Direction: Check each line of the material. Copy those containing "scene".

═══ Data section

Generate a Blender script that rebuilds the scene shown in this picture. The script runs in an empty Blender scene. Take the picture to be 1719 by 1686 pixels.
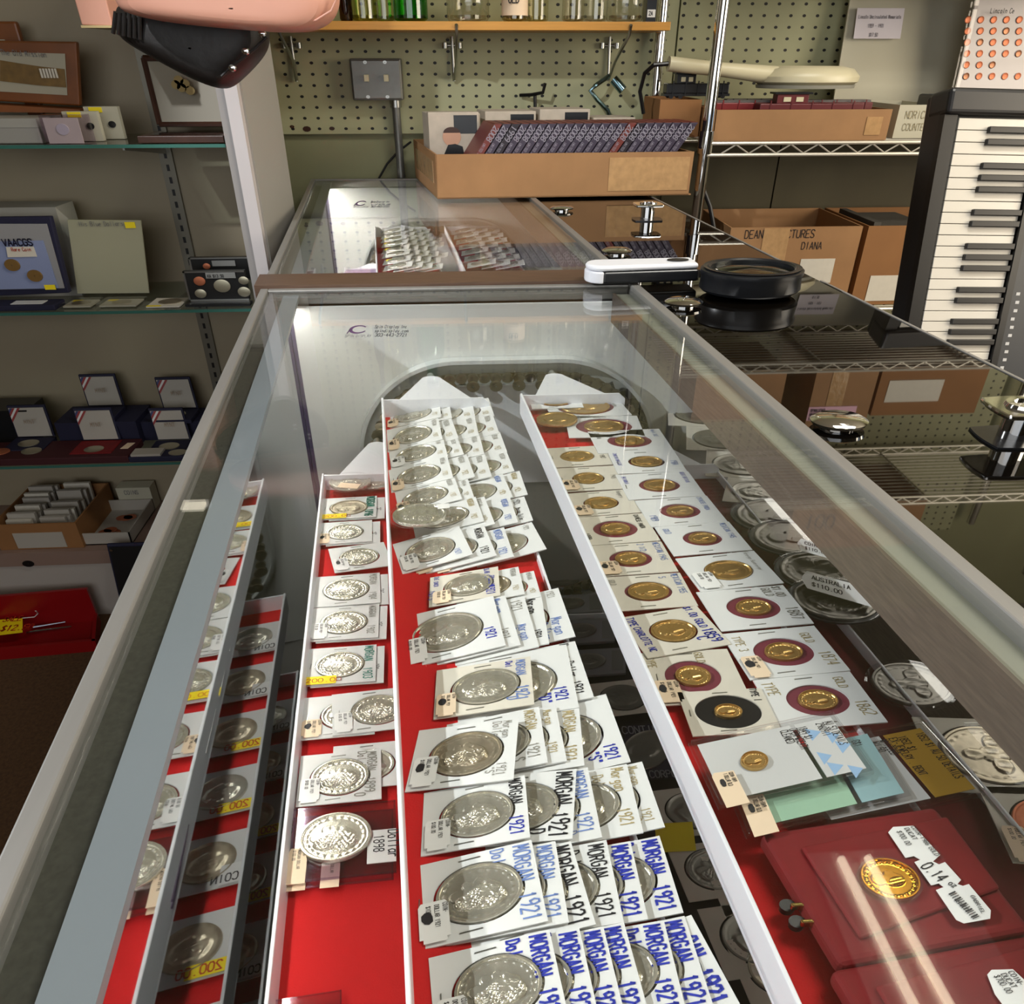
import bpy, math, random
from mathutils import Vector
R0 = random.Random(7)
C = bpy.context.scene.collection
SC = bpy.context.scene
# ------------------------------------------------------------------ camera
F, CX, CY = 1215.0, 859.5, 843.0
PITCH, YAW, CZ = math.atan(748.5/F), math.radians(3.4), 1.28
cd = bpy.data.cameras.new('camera'); cam = bpy.data.objects.new('camera', cd); C.objects.link(cam)
cam.location = (0, 0, CZ); cam.rotation_euler = (math.pi/2-PITCH, 0, -YAW)
cd.sensor_fit = 'HORIZONTAL'; cd.sensor_width = 36; cd.lens = F/1719*36; cd.clip_start = .01
SC.camera = cam
# ------------------------------------------------------------------ world, lights, exposure
w = bpy.data.worlds.new('world'); SC.world = w; w.use_nodes = True
w.node_tree.nodes['Background'].inputs[0].default_value = (.62, .78, 1, 1)
w.node_tree.nodes['Background'].inputs[1].default_value = .9
SC.view_settings.view_transform = 'Standard'; SC.view_settings.look = 'None'
SC.view_settings.exposure = 0.0; SC.view_settings.gamma = 1
SC.cycles.use_denoising = True
SC.cycles.max_bounces = 9; SC.cycles.transparent_max_bounces = 24
SC.cycles.sample_clamp_indirect = 6
SC.cycles.caustics_reflective = False; SC.cycles.caustics_refractive = False
def area(name, loc, target, sx, sy, power, color):
    l = bpy.data.lights.new(name, 'AREA'); l.shape = 'RECTANGLE'; l.size = sx; l.size_y = sy
    l.energy = power; l.color = color
    o = bpy.data.objects.new(name, l); C.objects.link(o); o.location = loc
    o.rotation_euler = (Vector(target)-Vector(loc)).to_track_quat('-Z', 'Y').to_euler()
    return o
area('window_daylight', (2.9, .3, 1.75), (0.4, 1.9, 1.0), 1.6, 1.5, 60, (1, .86, .66))
area('storefront_daylight', (-.4, -2.3, 1.7), (0, 1.5, 1.1), 3.0, 1.6, 27, (1, .95, .88))
def spot(name, loc, target, power, color, cone, radius, blend=.5):
    l = bpy.data.lights.new(name, 'SPOT'); l.energy = power; l.color = color; l.spot_size = math.radians(cone); l.spot_blend = blend; l.shadow_soft_size = radius
    o = bpy.data.objects.new(name, l); C.objects.link(o); o.location = loc; o.rotation_euler = (Vector(target)-Vector(loc)).to_track_quat('-Z', 'Y').to_euler()
spot('track_spotlight', (-1.85, .35, 2.2), (.12, .45, .88), 185, (.95, .975, 1), 44, .02)
spot('far_case_fill_spot', (-1.2, -.2, 2.5), (.0, 1.78, .95), 150, (.95, .975, 1), 25, .03)  # added fill spot with no fixture, brightens the far case
area('ceiling_fixture_light', (1.1, .6, 2.66), (1.05, .6, 0), .35, 1.1, 26, (1, .97, .9))
# ------------------------------------------------------------------ geometry of the view
fw = Vector((math.sin(YAW)*math.cos(PITCH), math.cos(YAW)*math.cos(PITCH), -math.sin(PITCH)))
rt = Vector((math.cos(YAW), -math.sin(YAW), 0)); up = rt.cross(fw)
def ray(x, y): return fw*F+rt*(x-CX)-up*(y-CY)
def P(x, y, z=.98):
    d = ray(x, y); return Vector((0, 0, CZ))+d*((z-CZ)/d.z)
def PY(x, y, Y):
    d = ray(x, y); return Vector((0, 0, CZ))+d*(Y/d.y)
K = -.1095
def S(a, y, z): return Vector((a+K*y, y, z))
# ------------------------------------------------------------------ materials
def lin(c):
    def f(v): return v/12.92 if v <= .04045 else ((v+.055)/1.055)**2.4
    return tuple(f(v/255) for v in c)+(1,)
MATS = {}
def mat(name, c, rough=.5, metal=0., noise=0., nscale=30., bump=0., bscale=200., emit=None, coat=0., c2=None, stretch=(1, 1, 1), detail=3.):
    if name in MATS: return MATS[name]
    m = bpy.data.materials.new(name); m.use_nodes = True; nt = m.node_tree; b = nt.nodes['Principled BSDF']
    col = lin(c); b.inputs['Base Color'].default_value = col
    b.inputs['Roughness'].default_value = rough; b.inputs['Metallic'].default_value = metal
    b.inputs['Coat Weight'].default_value = coat
    if noise or bump:
        tc = nt.nodes.new('ShaderNodeTexCoord'); mp = nt.nodes.new('ShaderNodeMapping')
        nt.links.new(tc.outputs['Object'], mp.inputs[0]); mp.inputs['Scale'].default_value = stretch
    if noise:
        n = nt.nodes.new('ShaderNodeTexNoise'); n.inputs['Scale'].default_value = nscale; n.inputs['Detail'].default_value = detail
        nt.links.new(mp.outputs[0], n.inputs['Vector'])
        r = nt.nodes.new('ShaderNodeValToRGB'); r.color_ramp.elements[0].position = .3; r.color_ramp.elements[1].position = .7
        k = 1-noise; d = lin(c2) if c2 else (col[0]*k, col[1]*k, col[2]*k, 1)
        r.color_ramp.elements[0].color = d; r.color_ramp.elements[1].color = col
        nt.links.new(n.outputs[0], r.inputs[0]); nt.links.new(r.outputs[0], b.inputs['Base Color'])
    if bump:
        n2 = nt.nodes.new('ShaderNodeTexNoise'); n2.inputs['Scale'].default_value = bscale; n2.inputs['Detail'].default_value = 3
        nt.links.new(mp.outputs[0], n2.inputs['Vector'])
        bp = nt.nodes.new('ShaderNodeBump'); bp.inputs['Strength'].default_value = bump; bp.inputs['Distance'].default_value = .001
        nt.links.new(n2.outputs[0], bp.inputs['Height']); nt.links.new(bp.outputs[0], b.inputs['Normal'])
    if emit:
        b.inputs['Emission Color'].default_value = col; b.inputs['Emission Strength'].default_value = emit
    MATS[name] = m; return m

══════

Answer:
Generate a Blender script that rebuilds the scene shown in this picture. The script runs in an empty Blender scene. Take the picture to be 1719 by 1686 pixels.
C = bpy.context.scene.collection
SC = bpy.context.scene